Request –
Repeat the lines below exactly as they appear, but leave out the images.
# start of Data lines
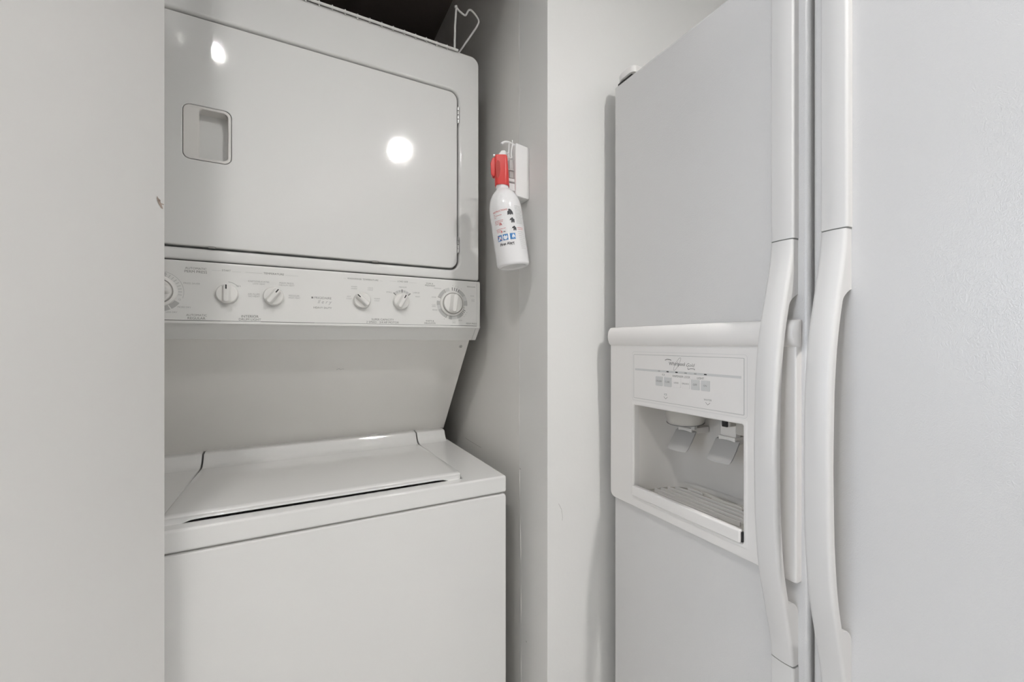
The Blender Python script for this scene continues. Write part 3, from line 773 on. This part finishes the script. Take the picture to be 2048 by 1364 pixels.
polys('small_print', bars(.0200, .0360, .0745, .0013, None) + bars(.0200, .0350, .0712, .0013, None), lab(0, 0), M_RINK, Ex)
def blob(cu, cv, w, h, pts, m, nm='pictogram'): polys(nm, [[(a * w, b * h) for a, b in pts]], lab(cu, cv, .00075), m, Ex)
hand = [(-.5, -.5), (-.45, .1), (-.2, .3), (-.35, .5), (.05, .5), (.3, .25), (.5, -.1), (.5, -.5), (.2, -.35), (0, -.5), (-.15, -.3)]
blob(.0085, .1075, .0115, .0125, hand, M_KINK)
fig = [(-.5, .0), (-.3, .3), (-.1, .35), (0, .5), (.2, .45), (.25, .25), (.5, .1), (.45, -.5), (.2, -.5), (.15, -.2), (0, -.5), (-.2, -.5), (-.15, .0)]
blob(.0105, .0905, .0105, .0110, fig, M_KINK); blob(.0125, .0735, .0095, .0100, fig, M_KINK)
flame = [(-.5, -.5), (-.35, .1), (-.1, .5), (.1, .2), (.35, .15), (.5, -.5), (.2, -.5), (.1, -.2), (-.1, -.2), (-.15, -.5)]
blob(-.0140, .0860, .0060, .0065, flame, M_RINK); blob(-.0140, .0700, .0045, .0060, flame, M_RINK)
blob(-.0080, .0690, .0050, .0022, flame, M_KINK)
polys('pictogram', stroke([(-.0090, .0855), (.0050, .0900)], .0003) + stroke([(-.0060, .0712), (.0080, .0735)], .0003), lab(0, 0), M_INKL, Ex)
for cu, w in ((-.0205, .0105), (-.0075, .0110), (.0075, .0115)):
    v_ = [lab(cu, .0575, .0003)(-w / 2 + w * k / 6, b) for b in (-.0062, .0062) for k in range(7)]
    mesh('pictogram', v_, [(k, k + 1, k + 8, k + 7) for k in range(6)], M_BINK, Ex, smooth=0, fix=False)
    tri = {-.0205: [(-.4, -.4), (0, .35), (.15, .1), (.3, .4), (.4, -.35), (.1, -.1), (-.1, -.4)], -.0075: [(-.42, .1), (-.15, .35), (.1, .1), (.3, .35), (.4, -.1), (.1, -.4), (-.3, -.35)],
           .0075: [(-.1, .1), (.1, .4), (.35, .1), (.42, -.35), (.15, -.1), (0, -.4), (-.15, -.1)]}[cu]
    polys('pictogram', [[(a * w, b * .0124) for a, b in tri]], lab(cu, .0575, .0008), M_WINK, Ex)
polys('pictogram', stroke([(-.0045, .0050), (.0045, -.0050)], .0013), lab(-.0205, .0575, .0011), M_RINK, Ex)
ew('First Alert', -.0065, .0440, .0315, M_KINK, bold=.03, shear=.25, rot=.02)
polys('small_print', bars(-.0010, .0090, .0400, .0008, None), lab(0, 0), M_KINK, Ex)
# end of Data lines
Correct answer –
The Blender Python script for this scene continues. Write part 3, from line 773 on. This part finishes the script. Take the picture to be 2048 by 1364 pixels.
polys('small_print', bars(.0200, .0360, .0745, .0013, None) + bars(.0200, .0350, .0712, .0013, None), lab(0, 0), M_RINK, Ex)
def blob(cu, cv, w, h, pts, m, nm='pictogram'): polys(nm, [[(a * w, b * h) for a, b in pts]], lab(cu, cv, .00075), m, Ex)
hand = [(-.5, -.5), (-.45, .1), (-.2, .3), (-.35, .5), (.05, .5), (.3, .25), (.5, -.1), (.5, -.5), (.2, -.35), (0, -.5), (-.15, -.3)]
blob(.0085, .1075, .0115, .0125, hand, M_KINK)
fig = [(-.5, .0), (-.3, .3), (-.1, .35), (0, .5), (.2, .45), (.25, .25), (.5, .1), (.45, -.5), (.2, -.5), (.15, -.2), (0, -.5), (-.2, -.5), (-.15, .0)]
blob(.0105, .0905, .0105, .0110, fig, M_KINK); blob(.0125, .0735, .0095, .0100, fig, M_KINK)
flame = [(-.5, -.5), (-.35, .1), (-.1, .5), (.1, .2), (.35, .15), (.5, -.5), (.2, -.5), (.1, -.2), (-.1, -.2), (-.15, -.5)]
blob(-.0140, .0860, .0060, .0065, flame, M_RINK); blob(-.0140, .0700, .0045, .0060, flame, M_RINK)
blob(-.0080, .0690, .0050, .0022, flame, M_KINK)
polys('pictogram', stroke([(-.0090, .0855), (.0050, .0900)], .0003) + stroke([(-.0060, .0712), (.0080, .0735)], .0003), lab(0, 0), M_INKL, Ex)
for cu, w in ((-.0205, .0105), (-.0075, .0110), (.0075, .0115)):
    v_ = [lab(cu, .0575, .0003)(-w / 2 + w * k / 6, b) for b in (-.0062, .0062) for k in range(7)]
    mesh('pictogram', v_, [(k, k + 1, k + 8, k + 7) for k in range(6)], M_BINK, Ex, smooth=0, fix=False)
    tri = {-.0205: [(-.4, -.4), (0, .35), (.15, .1), (.3, .4), (.4, -.35), (.1, -.1), (-.1, -.4)], -.0075: [(-.42, .1), (-.15, .35), (.1, .1), (.3, .35), (.4, -.1), (.1, -.4), (-.3, -.35)],
           .0075: [(-.1, .1), (.1, .4), (.35, .1), (.42, -.35), (.15, -.1), (0, -.4), (-.15, -.1)]}[cu]
    polys('pictogram', [[(a * w, b * .0124) for a, b in tri]], lab(cu, .0575, .0008), M_WINK, Ex)
polys('pictogram', stroke([(-.0045, .0050), (.0045, -.0050)], .0013), lab(-.0205, .0575, .0011), M_RINK, Ex)
ew('First Alert', -.0065, .0440, .0315, M_KINK, bold=.03, shear=.25, rot=.02)
polys('small_print', bars(-.0010, .0090, .0400, .0008, None), lab(0, 0), M_KINK, Ex)